L'expression "indolents compagnons de voyage" (calme + complicité de l'oiseau) met en évidence l'injustice du sort que leur réservent "les hommes d'équipage". C'est pourquoi après les 3 premiers alexandrins positifs, le quatrième fait une chute négative de la phrase-quatrain avec "gouffres amers" : on a là un jeu sur le sens de l'amertume de la mer, concrète (sel) et abstraite (lieu de torture d'un innocent) ; quant au gouffre, il reprend l'image traditionnelle de l'abîme des flots célébré par Hugo (autre Romantique) ; au sens abstrait, la chute morale de ces marins, vraiment indignes d'agir comme ils le font.

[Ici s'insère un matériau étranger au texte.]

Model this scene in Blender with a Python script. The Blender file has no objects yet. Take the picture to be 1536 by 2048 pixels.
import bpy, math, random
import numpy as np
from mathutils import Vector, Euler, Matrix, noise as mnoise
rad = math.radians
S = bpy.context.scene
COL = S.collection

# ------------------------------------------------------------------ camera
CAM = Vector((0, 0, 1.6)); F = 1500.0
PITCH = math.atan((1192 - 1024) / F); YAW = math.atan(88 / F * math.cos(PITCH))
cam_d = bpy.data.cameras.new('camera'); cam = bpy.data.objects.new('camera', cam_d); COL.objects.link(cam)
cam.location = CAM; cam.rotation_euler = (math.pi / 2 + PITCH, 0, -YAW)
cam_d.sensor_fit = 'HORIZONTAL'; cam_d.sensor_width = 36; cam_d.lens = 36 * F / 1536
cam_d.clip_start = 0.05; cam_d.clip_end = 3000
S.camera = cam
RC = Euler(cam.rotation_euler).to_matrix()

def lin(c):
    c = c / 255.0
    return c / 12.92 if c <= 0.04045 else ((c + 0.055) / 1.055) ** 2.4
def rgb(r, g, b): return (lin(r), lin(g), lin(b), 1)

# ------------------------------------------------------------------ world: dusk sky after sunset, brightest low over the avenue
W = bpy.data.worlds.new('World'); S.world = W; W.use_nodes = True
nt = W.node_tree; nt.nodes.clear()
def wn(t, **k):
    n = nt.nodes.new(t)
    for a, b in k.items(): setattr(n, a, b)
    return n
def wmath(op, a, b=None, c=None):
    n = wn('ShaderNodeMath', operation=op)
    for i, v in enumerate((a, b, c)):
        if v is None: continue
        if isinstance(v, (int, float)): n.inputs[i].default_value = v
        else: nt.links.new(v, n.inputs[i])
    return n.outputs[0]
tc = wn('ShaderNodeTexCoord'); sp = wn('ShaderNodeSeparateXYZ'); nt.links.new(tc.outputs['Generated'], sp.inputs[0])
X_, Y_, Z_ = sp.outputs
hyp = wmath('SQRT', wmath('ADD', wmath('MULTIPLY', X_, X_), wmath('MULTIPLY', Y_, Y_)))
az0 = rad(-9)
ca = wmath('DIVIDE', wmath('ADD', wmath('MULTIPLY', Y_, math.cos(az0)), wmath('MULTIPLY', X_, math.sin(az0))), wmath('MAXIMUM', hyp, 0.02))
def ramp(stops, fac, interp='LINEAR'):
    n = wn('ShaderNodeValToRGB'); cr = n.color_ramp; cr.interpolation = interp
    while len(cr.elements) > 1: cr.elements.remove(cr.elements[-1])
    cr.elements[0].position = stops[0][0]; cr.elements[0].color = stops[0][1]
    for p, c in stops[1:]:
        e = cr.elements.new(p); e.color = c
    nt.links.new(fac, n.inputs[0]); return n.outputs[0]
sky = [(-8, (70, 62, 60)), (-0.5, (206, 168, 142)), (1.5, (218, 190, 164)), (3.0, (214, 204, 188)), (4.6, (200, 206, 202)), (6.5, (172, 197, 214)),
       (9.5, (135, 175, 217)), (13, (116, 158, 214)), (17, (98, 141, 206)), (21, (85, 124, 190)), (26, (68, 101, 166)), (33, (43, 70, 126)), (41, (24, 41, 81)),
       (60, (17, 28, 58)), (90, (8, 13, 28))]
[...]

Antithèses : opposition saisissante

- entre la majesté de l'oiseau déployé en l'air et ses ailes repliées en "avirons", "piteusement", "sur les planches" ;
- entre "voyageur ailé" et "Exilé sur le sol";
- entre "naguère si beau" et maintenant "comique et laid" ; ce rôle ainsi que "mime" et "sur les planches" introduit localement la métaphore filée du ridicule théâtral qui contraste avec la situation pahétique;
- dans "l'infirme \ qui volait" (comme "naguère", l'imparfait renvoie à un passé nostalgique) ; les rimes - croisées dans ce poème - rapprochent habilement des mots : "volait" du
passé positif céleste répond à "est laid" du présent négatif terrestre ("les planches" qui deviendront "le sol"), de la même façon que "nuées" par rapport à "huées" (= exclusion sociale).

Le troisième quatrain change de rythme (maintenant plus saccadé) et de ponctuation (exclamations) : si un marin "mime en boitant", c'est qu'il se moque ; si bien que les deux premiers vers sont prononcés par ces tortionnaires (Baudelaire dirait le contraire de "qu'il est comique et laid !") ; il s'agit donc d'un discours indirect libre , qui prolonge la dévalorisation amorcée dès "gouffres amers", et tout au long du deuxième quatrain.

Voilà donc ce qu'il convenait de rappeler pour ne pas réduire le poème au dernier quatrain, où s'opère l'identification entre l'oiseau-martyr et "le Poète" exclu de la société. Il s'agissait donc de dépasser le cliché du "Poète maudit".